Stated task ▸
Transcribe all of the material exactly, except for its pictures.

Data ▸
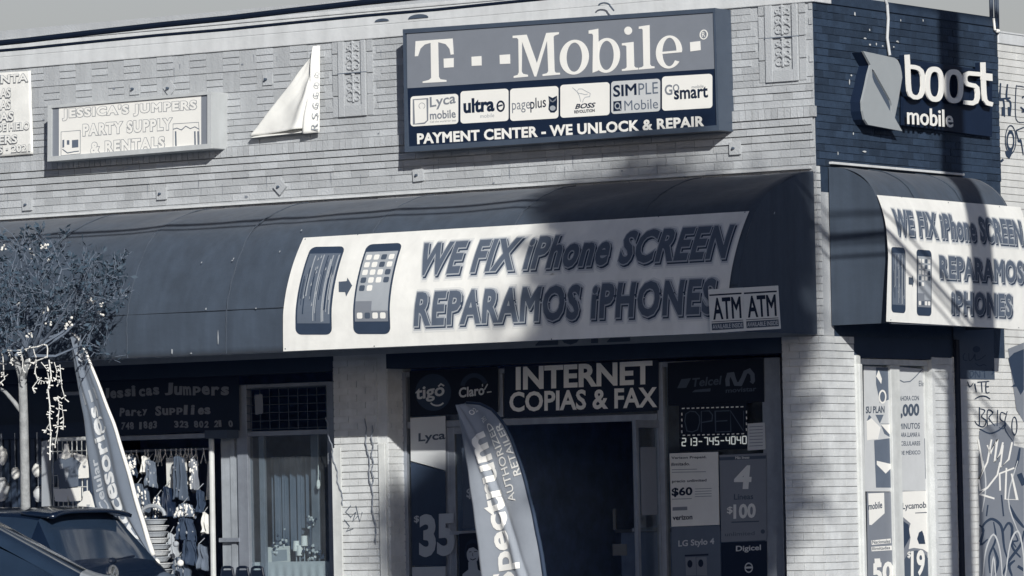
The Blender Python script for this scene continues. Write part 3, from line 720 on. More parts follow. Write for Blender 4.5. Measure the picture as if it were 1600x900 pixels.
b.build('door', mat('grey_door', (150, 156, 162), var=.15, scale=6, streak=.15), bld); b = MB(); b.sbox(PG, gx(346), gx(377), 1.17, 1.21, .022, .06); b.build('push_bar', X['alu'], bld)
b = MB(); b.tube([PG.pt(gx(340), .13, .1), PG.pt(gx(340, 690), zj + .02, .1)], .028, 10); b.build('door_post', X['frame_white'], bld)
b = MB(); b.sbox(PG, gx(345), gx(380), zj - .03, zj + .05, .06, .25); b.build('shutter_box', X['g75'], bld)
# far left: ribbed roller shutter
b = MB(); x = BL + .4; xe = gx(165, 700)
while x < xe - 1.0 + .9:
    b.box(x, x + .055, .24, .29, .14, 2.25); b.box(x + .055, x + .085, .27, .29, .14, 2.25); x += .085
b.build('folding_shutter', X['frame_dark'], bld)
b = MB(); b.box(BL + .4, xe, .18, .32, 2.251, 2.4); b.build('shutter_box', X['g50'], bld)

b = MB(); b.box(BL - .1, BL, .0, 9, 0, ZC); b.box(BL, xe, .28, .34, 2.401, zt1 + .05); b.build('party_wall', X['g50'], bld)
# --- side window with posters behind glass
PW = Flat('S', -.07)
zw = PW.hit(1400, 571)[1]; ya, yb = yP + .10, y0 - .05
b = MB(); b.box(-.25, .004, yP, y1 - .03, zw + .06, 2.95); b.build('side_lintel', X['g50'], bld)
b = MB(); b.sbox(PW, ya, yb, zw, zw + .055, -.03, .04); m0, m1 = PW.hit(1388, 720)[0], PW.hit(1402, 720)[0]; b.sbox(PW, m0, m1, .13, zw - .001, -.03, .05); b.sbox(PW, ya, yb, .131, .4, -.028, .03); b.sbox(PW, yb - .06, yb, .401, zw - .001, -.028, .035)
b.build('shopfront_frame', X['frame_white'], bld, bevel=.004)
b = MB(); b.sbox(PW, ya, m0, .4, zw, -.004, .004); b.build('window', X['glass'], bld)
b = MB(); b.sbox(PW, m1, yb, .4, zw, -.004, .004); b.build('window', X['glass'], bld)
b = MB(); b.box(-.6, -.58, ya - .05, yb + .05, .14, 2.9); b.build('inner_wall', X['room_dark'], bld)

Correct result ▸
The Blender Python script for this scene continues. Write part 3, from line 720 on. More parts follow. Write for Blender 4.5. Measure the picture as if it were 1600x900 pixels.
b.build('door', mat('grey_door', (150, 156, 162), var=.15, scale=6, streak=.15), bld); b = MB(); b.sbox(PG, gx(346), gx(377), 1.17, 1.21, .022, .06); b.build('push_bar', X['alu'], bld)
b = MB(); b.tube([PG.pt(gx(340), .13, .1), PG.pt(gx(340, 690), zj + .02, .1)], .028, 10); b.build('door_post', X['frame_white'], bld)
b = MB(); b.sbox(PG, gx(345), gx(380), zj - .03, zj + .05, .06, .25); b.build('shutter_box', X['g75'], bld)
# far left: ribbed roller shutter
b = MB(); x = BL + .4; xe = gx(165, 700)
while x < xe - 1.0 + .9:
    b.box(x, x + .055, .24, .29, .14, 2.25); b.box(x + .055, x + .085, .27, .29, .14, 2.25); x += .085
b.build('folding_shutter', X['frame_dark'], bld)
b = MB(); b.box(BL + .4, xe, .18, .32, 2.251, 2.4); b.build('shutter_box', X['g50'], bld)

b = MB(); b.box(BL - .1, BL, .0, 9, 0, ZC); b.box(BL, xe, .28, .34, 2.401, zt1 + .05); b.build('party_wall', X['g50'], bld)
# --- side window with posters behind glass
PW = Flat('S', -.07)
zw = PW.hit(1400, 571)[1]; ya, yb = yP + .10, y0 - .05
b = MB(); b.box(-.25, .004, yP, y1 - .03, zw + .06, 2.95); b.build('side_lintel', X['g50'], bld)
b = MB(); b.sbox(PW, ya, yb, zw, zw + .055, -.03, .04); m0, m1 = PW.hit(1388, 720)[0], PW.hit(1402, 720)[0]; b.sbox(PW, m0, m1, .13, zw - .001, -.03, .05); b.sbox(PW, ya, yb, .131, .4, -.028, .03); b.sbox(PW, yb - .06, yb, .401, zw - .001, -.028, .035)
b.build('shopfront_frame', X['frame_white'], bld, bevel=.004)
b = MB(); b.sbox(PW, ya, m0, .4, zw, -.004, .004); b.build('window', X['glass'], bld)
b = MB(); b.sbox(PW, m1, yb, .4, zw, -.004, .004); b.build('window', X['glass'], bld)
b = MB(); b.box(-.6, -.58, ya - .05, yb + .05, .14, 2.9); b.build('inner_wall', X['room_dark'], bld)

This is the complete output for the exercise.